27 septembre 2011

Ce mardi 27 septembre, journée à haut risque à Conakry


Auto-route à Madina

Sur l’invitation du Premier Ministre, les acteurs de la politique guinéenne se sont concertés hier lundi. Il fallait impérativement convaincre le Collectif à renoncer aux manifestations qu’il organise à partir de ce mardi jusqu’à la satisfaction totale de leurs revendications. Mais hélas ! Le pouvoir et l’opposition se sont séparés à queue de poisson.


La conséquence est que cette semaine sera une semaine à haut risque. Le Collectif campe sur sa position de descendre dans la rue. Cette nuit, à partir de 23h déjà, les barrages se sont multipliés à travers la ville. Les pick-up remplis de gendarmes et de policiers quittaient le centre ville pour rejoindre la banlieue. J’ai également été surpris de constater que tous les militaires, y compris les hauts cadres de l’administration militaire, ont passé la nuit dans les camps et non en famille. C’est l’ordre donné par le Général Souleymane Kèlèfa Diallo, chef d’Etat Major Général des armées.
Maintenant, la question est de savoir ce que cette journée nous réservera. Les militants du Collectif sortiront-ils pour manifester ? Je l’ignore pour le moment. La plupart des boutiques sont fermées au  grand marché Madina, les stations d’essence sont fermées dans certains endroits et les rues presque désertes. A Kaloum, au cœur de l’administration, beaucoup de travailleurs n’ont pas pu se rejoindre le travail même si les banques restent ouvertes.  

Suis-je pour ou contre ces manifestations ?

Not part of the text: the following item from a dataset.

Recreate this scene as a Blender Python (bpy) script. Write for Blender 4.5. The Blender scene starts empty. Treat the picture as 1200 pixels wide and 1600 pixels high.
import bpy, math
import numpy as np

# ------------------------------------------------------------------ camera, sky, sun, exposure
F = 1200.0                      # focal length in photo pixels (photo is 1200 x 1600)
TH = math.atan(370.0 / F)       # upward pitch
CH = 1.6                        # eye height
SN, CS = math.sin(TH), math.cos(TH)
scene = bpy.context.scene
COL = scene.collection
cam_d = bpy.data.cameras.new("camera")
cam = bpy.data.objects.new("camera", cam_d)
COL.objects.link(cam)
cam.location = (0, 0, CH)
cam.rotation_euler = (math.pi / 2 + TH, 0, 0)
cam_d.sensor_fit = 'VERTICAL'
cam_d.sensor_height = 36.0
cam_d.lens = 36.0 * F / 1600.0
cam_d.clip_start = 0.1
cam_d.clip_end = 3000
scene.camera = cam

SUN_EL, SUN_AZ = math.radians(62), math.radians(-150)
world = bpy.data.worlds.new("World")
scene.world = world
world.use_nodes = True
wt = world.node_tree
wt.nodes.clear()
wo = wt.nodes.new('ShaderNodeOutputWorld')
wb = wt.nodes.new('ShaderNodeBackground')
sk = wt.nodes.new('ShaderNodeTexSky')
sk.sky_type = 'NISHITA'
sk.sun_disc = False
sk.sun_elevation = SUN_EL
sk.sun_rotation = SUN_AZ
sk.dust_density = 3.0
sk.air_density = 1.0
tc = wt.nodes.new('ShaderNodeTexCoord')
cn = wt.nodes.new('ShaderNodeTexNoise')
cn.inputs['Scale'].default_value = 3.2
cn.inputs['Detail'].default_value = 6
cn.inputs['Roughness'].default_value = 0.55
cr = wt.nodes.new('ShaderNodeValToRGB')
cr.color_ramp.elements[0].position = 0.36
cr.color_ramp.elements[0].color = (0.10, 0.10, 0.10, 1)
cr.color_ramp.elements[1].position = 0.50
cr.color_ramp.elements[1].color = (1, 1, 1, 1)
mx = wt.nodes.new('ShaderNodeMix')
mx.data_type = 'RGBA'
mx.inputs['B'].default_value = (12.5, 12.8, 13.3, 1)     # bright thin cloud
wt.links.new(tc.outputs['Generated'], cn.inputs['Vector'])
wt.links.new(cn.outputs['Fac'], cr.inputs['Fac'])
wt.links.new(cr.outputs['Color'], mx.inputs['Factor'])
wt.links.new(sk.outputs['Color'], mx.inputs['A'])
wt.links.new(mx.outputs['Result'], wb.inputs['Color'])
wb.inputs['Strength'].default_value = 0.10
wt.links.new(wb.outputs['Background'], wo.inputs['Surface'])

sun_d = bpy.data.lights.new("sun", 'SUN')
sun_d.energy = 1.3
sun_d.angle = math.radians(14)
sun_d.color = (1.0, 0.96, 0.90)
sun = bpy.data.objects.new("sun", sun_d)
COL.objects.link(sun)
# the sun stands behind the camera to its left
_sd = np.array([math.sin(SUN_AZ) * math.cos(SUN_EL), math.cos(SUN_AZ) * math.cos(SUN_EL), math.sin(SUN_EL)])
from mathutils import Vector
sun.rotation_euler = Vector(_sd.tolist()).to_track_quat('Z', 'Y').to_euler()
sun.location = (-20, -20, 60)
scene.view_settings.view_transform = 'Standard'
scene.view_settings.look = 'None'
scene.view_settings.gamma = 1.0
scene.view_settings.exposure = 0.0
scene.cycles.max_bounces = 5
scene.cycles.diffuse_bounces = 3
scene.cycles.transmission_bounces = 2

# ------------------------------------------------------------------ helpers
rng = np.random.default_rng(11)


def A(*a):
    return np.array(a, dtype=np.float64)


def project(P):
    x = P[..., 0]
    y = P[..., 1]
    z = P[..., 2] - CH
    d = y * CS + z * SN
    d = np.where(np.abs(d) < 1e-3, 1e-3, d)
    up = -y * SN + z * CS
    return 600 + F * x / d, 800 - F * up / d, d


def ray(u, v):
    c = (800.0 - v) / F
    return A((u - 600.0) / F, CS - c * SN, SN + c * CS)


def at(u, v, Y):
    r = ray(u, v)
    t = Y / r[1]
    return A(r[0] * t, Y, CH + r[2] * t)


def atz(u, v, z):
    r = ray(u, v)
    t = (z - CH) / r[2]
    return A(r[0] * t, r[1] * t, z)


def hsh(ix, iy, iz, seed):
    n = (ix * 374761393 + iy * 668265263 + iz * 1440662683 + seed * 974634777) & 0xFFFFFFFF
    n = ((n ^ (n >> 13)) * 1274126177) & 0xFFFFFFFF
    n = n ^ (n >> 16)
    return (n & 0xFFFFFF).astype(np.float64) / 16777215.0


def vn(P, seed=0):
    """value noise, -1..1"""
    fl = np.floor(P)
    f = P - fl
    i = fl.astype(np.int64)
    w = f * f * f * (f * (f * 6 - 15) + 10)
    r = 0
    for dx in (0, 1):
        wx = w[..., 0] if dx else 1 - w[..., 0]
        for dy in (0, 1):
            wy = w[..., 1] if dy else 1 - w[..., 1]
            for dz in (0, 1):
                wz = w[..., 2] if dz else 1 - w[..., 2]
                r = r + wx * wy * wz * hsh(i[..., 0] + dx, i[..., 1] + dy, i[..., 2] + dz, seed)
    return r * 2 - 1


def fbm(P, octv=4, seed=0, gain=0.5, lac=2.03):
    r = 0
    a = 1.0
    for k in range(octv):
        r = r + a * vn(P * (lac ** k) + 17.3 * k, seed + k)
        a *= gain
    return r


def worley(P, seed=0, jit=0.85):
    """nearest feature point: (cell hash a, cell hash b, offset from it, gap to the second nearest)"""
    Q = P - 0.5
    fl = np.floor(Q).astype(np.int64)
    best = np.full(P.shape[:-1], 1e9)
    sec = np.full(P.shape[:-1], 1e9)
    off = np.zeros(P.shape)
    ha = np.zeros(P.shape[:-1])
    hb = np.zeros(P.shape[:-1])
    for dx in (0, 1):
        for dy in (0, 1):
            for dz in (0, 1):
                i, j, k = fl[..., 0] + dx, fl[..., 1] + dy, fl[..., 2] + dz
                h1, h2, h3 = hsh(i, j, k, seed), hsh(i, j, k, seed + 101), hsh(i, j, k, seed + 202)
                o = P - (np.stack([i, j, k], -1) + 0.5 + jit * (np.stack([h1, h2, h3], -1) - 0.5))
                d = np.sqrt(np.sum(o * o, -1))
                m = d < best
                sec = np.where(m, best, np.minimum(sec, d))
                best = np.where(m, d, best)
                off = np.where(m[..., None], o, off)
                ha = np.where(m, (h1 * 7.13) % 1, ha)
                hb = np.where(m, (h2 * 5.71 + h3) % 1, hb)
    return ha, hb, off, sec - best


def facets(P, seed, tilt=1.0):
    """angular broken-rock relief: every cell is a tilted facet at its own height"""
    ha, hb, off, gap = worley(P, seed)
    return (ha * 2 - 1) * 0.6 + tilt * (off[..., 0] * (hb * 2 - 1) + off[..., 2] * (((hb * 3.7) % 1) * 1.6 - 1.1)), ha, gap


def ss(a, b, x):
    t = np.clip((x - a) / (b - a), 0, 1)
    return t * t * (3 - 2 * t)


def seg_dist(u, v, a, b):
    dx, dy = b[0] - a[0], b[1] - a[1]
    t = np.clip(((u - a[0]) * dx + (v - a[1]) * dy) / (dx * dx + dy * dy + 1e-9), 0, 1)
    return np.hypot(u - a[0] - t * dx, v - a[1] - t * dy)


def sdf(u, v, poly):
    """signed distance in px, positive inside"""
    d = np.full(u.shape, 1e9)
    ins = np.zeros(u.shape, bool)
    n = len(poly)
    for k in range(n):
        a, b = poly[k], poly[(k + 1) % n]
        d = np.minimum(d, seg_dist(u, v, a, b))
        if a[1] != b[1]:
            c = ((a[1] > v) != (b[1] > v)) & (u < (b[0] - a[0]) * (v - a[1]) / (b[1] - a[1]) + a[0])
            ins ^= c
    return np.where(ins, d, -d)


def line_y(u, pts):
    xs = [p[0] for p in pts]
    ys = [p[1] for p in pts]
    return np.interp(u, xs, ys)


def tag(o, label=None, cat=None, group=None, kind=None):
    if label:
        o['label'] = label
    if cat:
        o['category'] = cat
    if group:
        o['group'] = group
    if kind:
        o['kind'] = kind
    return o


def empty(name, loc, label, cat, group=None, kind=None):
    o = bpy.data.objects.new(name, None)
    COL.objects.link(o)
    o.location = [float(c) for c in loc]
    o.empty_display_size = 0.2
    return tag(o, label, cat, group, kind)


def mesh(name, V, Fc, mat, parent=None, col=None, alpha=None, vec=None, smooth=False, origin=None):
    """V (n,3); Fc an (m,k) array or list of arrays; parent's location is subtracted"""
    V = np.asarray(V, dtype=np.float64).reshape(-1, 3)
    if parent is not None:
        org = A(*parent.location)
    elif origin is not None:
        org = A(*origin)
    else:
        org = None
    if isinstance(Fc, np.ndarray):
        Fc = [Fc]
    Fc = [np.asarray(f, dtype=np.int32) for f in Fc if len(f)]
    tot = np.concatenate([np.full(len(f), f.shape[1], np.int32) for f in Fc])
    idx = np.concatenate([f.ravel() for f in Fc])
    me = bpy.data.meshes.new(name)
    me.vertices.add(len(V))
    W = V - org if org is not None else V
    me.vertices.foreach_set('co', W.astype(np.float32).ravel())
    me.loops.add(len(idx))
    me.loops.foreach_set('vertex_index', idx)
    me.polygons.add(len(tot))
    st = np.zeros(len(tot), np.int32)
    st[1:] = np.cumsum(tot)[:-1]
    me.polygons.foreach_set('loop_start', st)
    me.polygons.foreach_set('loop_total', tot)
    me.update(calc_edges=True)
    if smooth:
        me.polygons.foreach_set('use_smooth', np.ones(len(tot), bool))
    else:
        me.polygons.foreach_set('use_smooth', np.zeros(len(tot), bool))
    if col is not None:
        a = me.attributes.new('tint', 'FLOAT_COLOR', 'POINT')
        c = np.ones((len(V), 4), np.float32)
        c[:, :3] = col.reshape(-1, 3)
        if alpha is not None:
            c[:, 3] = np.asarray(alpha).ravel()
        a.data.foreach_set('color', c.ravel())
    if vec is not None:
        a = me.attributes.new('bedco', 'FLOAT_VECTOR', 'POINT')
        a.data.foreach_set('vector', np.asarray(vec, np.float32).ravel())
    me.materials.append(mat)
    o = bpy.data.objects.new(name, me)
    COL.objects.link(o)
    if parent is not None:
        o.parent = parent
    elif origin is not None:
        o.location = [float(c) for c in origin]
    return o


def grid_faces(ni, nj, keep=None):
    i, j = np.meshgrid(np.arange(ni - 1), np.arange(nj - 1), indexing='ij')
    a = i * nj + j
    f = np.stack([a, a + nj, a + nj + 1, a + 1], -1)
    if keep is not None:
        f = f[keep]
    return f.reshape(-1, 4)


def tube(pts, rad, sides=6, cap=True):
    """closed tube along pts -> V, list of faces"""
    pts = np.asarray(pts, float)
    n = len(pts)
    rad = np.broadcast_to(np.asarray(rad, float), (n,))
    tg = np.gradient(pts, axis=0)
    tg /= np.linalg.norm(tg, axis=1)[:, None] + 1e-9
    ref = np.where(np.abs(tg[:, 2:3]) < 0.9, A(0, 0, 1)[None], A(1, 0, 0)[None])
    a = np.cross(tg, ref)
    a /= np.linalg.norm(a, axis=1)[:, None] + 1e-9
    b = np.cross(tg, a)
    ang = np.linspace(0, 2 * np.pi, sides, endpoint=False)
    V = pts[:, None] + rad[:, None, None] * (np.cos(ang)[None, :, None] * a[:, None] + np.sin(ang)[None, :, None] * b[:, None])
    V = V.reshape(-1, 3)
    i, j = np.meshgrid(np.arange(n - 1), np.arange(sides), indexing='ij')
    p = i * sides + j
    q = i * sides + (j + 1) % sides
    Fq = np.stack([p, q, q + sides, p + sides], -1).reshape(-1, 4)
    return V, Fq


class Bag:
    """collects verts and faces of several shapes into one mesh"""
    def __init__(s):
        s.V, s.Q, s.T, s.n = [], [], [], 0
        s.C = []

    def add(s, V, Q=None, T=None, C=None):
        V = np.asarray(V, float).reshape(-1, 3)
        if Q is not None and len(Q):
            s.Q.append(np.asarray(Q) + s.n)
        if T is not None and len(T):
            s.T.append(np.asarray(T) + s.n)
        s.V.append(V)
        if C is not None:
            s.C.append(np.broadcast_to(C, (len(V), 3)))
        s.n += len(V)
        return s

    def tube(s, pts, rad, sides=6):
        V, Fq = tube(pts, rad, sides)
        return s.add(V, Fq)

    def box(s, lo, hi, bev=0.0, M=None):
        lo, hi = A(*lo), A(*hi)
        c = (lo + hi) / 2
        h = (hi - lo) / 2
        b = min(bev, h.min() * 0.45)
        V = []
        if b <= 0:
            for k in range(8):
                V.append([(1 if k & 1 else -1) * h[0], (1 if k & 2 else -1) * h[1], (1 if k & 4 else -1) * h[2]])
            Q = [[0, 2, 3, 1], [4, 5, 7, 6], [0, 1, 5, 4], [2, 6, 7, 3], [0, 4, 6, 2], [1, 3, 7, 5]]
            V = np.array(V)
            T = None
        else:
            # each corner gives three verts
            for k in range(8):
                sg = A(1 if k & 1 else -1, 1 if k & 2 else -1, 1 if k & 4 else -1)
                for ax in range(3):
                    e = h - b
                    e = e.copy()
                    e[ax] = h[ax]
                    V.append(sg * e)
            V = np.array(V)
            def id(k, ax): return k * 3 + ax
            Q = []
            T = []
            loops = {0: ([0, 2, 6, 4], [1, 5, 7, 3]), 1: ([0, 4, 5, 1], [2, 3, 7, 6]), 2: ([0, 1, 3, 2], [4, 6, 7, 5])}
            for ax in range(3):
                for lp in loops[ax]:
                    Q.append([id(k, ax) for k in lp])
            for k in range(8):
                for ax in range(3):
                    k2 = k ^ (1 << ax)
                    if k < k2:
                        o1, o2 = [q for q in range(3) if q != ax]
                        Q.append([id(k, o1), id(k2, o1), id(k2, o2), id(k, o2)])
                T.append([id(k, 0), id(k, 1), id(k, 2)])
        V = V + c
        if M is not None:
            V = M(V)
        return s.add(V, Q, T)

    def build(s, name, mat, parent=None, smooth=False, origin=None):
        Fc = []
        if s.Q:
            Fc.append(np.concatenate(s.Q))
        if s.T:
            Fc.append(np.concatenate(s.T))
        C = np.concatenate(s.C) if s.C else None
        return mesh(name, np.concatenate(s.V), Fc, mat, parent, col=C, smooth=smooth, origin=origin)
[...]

 Je tiens au respect scrupuleux de la constitution qui consacre le droit de manifester sans pourtant ignorer que celui-ci est assorti de certaines conditions. L’exercice de ce droit et le respect des conditions qui s’y attachent sont des composantes essentielles de la démocratie.
Mais en tenant compte d’un des problèmes épineux de notre pays, je juge ces manifestations inopportunes. Ce n’est pas seulement en raison de la fragilité de notre situation sociopolitique. Car, celle-ci ne saurait être un argument valable s’il s’est avéré que le pouvoir prend des décisions unilatérales en ce qui concerne l’organisation des élections législatives.
 Ce problème épineux dont je veux parler, c’est la difficile et nécessaire question de Réconciliation Nationale. Je trouve simplement que le collectif a une mauvaise intention que beaucoup d’observateurs ignorent ou négligent. Ils veulent mettre le bâton dans les roues de la Commission de Réflexion sur la Réconciliation Nationale. Le Collectif a beaucoup de réserves quant à la démarche de cette commission crée le 24 juin 2011 par un décret présidentiel. Il y a quelques semaines de cela, la commission a fait une importante déclaration dans laquelle elle a décrété ce 28 septembre  comme «  Journée de Pardon à Dieu ». Il faut rappeler que le 28 septembre est devenue une date de gloire et de tragédie. Le 28 septembre 1958 les guinéens ont voté NON à la colonisation française pour devenir indépendante. A la même date du 28 septembre 2009, une manifestation pacifique contre la junte dirigée par le capitaine Dadis a été réprimée dans le sang. Donc la Commission de Réflexion sur la Réconciliation souhaite commencer son travail à cette même date.

Alors, le choix des mots « … manifestations publiques pacifiques à partir du 27 septembre…. » qui figure dans la déclaration du Collectif est loin d’être anodin. Le premier effet immédiat d’un tel choix est le sabotage  de l’initiative annoncée par cette commission présidée par El hadj Mamadou Saliou Camara (premier Imam de la grande mosquée de Conakry) et Monseigneur Vincent Coulibaly (grand archevêque de Conakry).

Le collectif réussira-t-il à saboter le processus de réconciliation engagé par la commission de réflexion ?

Je réponds d’emblée oui ! Ce premier coup d’essai est un coup de maitre. Aujourd’hui, personne ne parle de « Journée de Pardon ». On parle plutôt de manifestation. Alors, puisque ces manifestations se prolongeront au 28 septembre -en tout cas jusqu’à la satisfaction des revendications des manifestants- nous saurons nettement ce que pense le collectif de cette initiative prise par les personnalités religieuses les plus respectées de la Guinée.

 Le Collectif suspendra t-il la manifestation du 28 septembre pour affirmer son soutien aux efforts de réconciliation ? Nous verrons bien ! Mais une chose reste claire : la Commission de Réflexion sur la Réconciliation est durement éprouvée par ces mouvements!   

Je reste impatient de voir comment le Collectif réagira à cette « Journée de Pardon à Dieu » et la façon dont la Commission de Réflexion sur la Réconciliation Nationale réussira à donner un sens à son initiative.